Understanding that my power to create begins with generating answers to my own questions, I decided that even if he died before our coaching was over, I would continue to fly to Phoenix twice per month and sit in his office by myself. I’d read his notes and his books, coach myself and create 10x my investment without him. I decided then and there that my coach being alive during our coaching program would be a bonus.

This is an example of how I CREATE my own coaching investments as an asset rather than a liability and how I CREATE myself as an asset that is worth investing in.

This is why what I care most about with our clients is that they are committed. If you are committed, then I don’t care how you come up with the money for our work together (as long as it’s legal), because you will create results.

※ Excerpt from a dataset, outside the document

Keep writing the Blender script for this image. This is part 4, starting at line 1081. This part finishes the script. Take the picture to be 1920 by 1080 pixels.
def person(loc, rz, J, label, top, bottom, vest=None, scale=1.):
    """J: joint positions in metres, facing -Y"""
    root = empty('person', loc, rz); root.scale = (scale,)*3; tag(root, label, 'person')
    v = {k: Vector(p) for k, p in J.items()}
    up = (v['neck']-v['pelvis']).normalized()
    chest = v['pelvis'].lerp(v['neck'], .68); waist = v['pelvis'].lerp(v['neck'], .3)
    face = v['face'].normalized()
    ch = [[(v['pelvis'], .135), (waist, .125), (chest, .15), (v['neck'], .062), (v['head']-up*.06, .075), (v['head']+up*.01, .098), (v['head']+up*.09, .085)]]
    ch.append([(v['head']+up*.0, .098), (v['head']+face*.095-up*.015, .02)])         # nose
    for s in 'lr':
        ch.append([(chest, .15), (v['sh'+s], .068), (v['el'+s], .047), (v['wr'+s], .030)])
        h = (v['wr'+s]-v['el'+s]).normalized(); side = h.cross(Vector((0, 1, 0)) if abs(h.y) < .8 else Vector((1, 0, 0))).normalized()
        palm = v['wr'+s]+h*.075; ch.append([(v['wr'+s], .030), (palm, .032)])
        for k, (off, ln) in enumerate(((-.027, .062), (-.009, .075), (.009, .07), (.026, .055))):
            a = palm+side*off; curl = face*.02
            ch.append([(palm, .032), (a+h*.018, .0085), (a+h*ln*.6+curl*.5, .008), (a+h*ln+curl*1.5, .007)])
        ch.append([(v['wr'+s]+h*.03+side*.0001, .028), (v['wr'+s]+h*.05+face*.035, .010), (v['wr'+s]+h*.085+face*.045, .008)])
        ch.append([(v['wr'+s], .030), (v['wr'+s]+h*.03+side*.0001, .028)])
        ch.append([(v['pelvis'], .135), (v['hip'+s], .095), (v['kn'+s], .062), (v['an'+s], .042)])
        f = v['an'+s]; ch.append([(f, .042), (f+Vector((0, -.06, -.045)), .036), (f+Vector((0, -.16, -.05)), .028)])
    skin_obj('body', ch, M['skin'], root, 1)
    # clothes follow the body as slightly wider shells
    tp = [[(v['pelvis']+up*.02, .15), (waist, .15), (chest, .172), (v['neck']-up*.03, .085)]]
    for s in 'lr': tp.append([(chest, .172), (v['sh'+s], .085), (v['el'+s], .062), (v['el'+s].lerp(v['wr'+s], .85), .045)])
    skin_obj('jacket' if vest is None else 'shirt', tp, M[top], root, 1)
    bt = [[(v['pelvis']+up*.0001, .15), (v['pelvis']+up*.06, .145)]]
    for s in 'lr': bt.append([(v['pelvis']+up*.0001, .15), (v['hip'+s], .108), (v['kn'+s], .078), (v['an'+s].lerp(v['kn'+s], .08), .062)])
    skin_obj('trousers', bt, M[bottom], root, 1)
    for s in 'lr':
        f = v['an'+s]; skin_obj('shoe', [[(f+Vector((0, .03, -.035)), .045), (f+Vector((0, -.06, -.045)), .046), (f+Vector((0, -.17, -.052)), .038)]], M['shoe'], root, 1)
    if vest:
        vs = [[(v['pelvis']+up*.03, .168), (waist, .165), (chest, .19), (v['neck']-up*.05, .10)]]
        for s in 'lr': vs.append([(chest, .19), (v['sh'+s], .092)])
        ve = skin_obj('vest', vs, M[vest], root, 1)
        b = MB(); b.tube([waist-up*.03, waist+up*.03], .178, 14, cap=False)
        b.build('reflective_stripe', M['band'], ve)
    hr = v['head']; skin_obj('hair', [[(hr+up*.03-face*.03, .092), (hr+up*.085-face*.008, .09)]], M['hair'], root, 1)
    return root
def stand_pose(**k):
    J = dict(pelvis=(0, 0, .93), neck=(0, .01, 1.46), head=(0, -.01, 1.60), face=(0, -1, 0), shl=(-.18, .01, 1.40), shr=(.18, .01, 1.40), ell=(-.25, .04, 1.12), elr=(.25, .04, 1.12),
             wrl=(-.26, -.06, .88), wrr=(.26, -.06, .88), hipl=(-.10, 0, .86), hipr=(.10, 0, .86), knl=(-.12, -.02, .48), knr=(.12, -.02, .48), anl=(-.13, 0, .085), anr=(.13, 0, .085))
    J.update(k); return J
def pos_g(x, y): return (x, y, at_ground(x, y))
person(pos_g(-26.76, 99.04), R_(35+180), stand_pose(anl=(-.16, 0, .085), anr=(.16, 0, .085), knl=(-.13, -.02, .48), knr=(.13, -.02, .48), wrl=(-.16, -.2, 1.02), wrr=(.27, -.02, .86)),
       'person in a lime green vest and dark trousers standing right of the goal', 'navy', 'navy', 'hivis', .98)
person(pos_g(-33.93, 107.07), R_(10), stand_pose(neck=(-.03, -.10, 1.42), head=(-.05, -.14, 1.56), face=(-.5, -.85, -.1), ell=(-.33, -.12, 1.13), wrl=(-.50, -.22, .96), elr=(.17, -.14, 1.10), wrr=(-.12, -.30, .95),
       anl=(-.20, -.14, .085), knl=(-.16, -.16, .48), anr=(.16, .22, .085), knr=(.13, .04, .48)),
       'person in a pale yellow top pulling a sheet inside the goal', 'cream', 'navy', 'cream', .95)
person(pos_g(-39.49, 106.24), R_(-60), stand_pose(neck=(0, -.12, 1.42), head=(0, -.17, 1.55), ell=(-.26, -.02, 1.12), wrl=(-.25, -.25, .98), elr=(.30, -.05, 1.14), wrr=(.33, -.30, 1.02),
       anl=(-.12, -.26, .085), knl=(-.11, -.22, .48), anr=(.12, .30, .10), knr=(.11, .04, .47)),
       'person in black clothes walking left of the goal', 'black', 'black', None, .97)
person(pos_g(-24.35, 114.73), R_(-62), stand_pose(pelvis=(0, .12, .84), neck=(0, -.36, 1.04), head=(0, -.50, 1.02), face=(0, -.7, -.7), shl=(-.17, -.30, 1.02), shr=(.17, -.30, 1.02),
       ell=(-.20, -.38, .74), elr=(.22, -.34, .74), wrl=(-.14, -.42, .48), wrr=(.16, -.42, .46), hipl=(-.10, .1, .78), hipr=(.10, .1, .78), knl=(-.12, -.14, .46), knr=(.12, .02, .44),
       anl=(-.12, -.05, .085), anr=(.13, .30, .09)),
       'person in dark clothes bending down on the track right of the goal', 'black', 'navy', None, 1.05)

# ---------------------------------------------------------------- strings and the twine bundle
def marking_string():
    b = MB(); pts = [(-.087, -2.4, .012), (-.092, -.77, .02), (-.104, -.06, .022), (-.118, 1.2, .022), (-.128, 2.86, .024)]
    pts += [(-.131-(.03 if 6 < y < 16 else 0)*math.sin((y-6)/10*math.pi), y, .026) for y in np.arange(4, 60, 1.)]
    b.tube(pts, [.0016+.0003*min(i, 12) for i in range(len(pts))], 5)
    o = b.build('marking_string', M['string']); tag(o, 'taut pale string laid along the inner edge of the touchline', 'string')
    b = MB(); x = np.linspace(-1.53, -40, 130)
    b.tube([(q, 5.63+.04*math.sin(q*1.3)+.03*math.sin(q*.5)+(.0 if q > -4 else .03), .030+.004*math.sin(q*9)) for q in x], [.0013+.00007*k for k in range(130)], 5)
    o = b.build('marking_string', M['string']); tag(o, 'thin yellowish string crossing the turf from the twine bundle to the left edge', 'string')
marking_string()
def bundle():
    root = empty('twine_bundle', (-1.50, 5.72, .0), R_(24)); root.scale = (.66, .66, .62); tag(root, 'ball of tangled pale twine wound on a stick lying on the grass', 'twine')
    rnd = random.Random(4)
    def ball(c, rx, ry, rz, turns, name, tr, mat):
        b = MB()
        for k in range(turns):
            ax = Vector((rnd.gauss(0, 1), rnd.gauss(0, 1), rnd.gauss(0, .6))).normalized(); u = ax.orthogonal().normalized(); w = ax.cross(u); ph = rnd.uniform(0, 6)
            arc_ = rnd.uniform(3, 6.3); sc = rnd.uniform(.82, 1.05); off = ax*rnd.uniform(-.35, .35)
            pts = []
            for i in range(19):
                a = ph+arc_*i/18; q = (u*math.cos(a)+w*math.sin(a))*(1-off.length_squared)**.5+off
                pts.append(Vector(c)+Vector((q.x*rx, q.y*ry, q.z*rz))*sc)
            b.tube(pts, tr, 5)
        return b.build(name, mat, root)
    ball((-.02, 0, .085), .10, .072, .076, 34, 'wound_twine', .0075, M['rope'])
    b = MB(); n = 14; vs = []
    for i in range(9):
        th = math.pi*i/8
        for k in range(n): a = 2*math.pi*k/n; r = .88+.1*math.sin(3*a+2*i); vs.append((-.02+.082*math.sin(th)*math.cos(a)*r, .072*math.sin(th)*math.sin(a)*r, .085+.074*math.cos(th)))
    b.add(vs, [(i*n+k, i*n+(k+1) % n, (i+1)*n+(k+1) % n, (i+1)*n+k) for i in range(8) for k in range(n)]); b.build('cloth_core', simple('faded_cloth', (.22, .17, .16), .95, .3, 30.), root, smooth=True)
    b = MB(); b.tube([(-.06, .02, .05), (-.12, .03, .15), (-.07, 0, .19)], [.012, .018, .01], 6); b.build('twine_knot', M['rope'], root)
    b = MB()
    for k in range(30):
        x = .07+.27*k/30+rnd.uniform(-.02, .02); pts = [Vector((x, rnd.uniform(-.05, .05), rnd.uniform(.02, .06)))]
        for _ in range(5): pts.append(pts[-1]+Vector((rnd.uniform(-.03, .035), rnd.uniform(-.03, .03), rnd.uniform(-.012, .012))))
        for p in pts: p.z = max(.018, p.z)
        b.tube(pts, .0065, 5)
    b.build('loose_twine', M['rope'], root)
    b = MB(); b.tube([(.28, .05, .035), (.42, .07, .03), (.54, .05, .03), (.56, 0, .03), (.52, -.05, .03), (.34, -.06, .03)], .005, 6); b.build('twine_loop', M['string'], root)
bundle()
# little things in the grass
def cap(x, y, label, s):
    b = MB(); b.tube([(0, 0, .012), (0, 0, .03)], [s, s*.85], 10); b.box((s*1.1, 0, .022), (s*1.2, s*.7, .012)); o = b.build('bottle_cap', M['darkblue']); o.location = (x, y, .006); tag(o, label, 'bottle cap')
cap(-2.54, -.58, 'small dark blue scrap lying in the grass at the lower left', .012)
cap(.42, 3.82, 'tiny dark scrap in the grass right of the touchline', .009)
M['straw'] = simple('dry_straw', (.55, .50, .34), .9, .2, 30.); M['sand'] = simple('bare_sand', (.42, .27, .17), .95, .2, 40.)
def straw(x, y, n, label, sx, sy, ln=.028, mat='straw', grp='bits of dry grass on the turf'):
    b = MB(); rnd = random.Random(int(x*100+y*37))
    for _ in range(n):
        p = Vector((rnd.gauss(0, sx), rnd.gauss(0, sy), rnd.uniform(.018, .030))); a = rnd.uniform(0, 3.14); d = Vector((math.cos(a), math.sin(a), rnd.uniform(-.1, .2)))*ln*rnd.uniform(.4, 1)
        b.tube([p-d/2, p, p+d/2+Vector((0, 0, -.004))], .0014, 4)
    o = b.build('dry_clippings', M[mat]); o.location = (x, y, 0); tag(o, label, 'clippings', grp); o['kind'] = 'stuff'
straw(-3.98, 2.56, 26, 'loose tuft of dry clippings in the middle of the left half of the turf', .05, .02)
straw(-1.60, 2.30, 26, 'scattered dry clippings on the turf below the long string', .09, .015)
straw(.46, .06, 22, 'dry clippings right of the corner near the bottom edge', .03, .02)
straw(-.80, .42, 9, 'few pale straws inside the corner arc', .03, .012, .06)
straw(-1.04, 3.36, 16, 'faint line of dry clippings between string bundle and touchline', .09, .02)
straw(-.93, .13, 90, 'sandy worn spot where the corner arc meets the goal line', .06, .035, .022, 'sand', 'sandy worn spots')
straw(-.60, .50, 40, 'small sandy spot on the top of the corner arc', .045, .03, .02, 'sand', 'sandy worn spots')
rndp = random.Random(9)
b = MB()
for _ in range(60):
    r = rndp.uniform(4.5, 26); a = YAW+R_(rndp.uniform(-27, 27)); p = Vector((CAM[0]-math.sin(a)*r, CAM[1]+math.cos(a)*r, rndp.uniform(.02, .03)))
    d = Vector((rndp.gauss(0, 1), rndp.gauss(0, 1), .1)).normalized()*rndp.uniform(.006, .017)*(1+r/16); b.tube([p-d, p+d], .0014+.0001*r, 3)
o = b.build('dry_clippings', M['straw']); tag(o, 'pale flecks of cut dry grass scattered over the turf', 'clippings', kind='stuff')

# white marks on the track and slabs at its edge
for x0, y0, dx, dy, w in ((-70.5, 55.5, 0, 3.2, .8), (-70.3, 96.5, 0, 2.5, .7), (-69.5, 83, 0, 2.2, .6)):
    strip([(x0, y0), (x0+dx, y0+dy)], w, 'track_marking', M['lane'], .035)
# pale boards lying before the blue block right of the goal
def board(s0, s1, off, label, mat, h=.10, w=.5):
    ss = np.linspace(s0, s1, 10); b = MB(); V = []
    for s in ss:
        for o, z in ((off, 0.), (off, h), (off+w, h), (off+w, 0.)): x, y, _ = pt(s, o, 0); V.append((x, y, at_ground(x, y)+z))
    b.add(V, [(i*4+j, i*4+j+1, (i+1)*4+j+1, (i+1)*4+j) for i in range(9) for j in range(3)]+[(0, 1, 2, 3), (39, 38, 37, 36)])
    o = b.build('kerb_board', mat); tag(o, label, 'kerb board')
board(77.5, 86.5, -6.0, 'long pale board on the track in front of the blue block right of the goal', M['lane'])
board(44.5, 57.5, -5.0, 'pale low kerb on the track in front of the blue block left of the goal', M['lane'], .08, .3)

Seeing yourself as a highly investable asset is a choice. It is a choice to be made decisively and constantly.

I am an asset. I am an asset. I am an asset. I am an asset. 

This is how you create your world.

You start by declaring a reality contrary to the evidence of circumstances past and present.

By doing this, you produce a useful and generative confirmation bias. This feeds you from the inside out and then like when a seed finally sprouts through the soil, the world starts providing you with tangible evidence.

From here, a virtuous cycle begins.

The sunlight of new income hits the chlorophyll of your soul and the roots you willed through your shell reach even deeper into the soil.

What before you carried is now carrying you.

You stretch, reaching higher and higher, and before you know it you are standing tall and immovable looking down from a height where before you looked up to.

As it always is, the view from above is more than you imagined it would be.

You are an asset. You are an asset. You are an asset. You are an asset.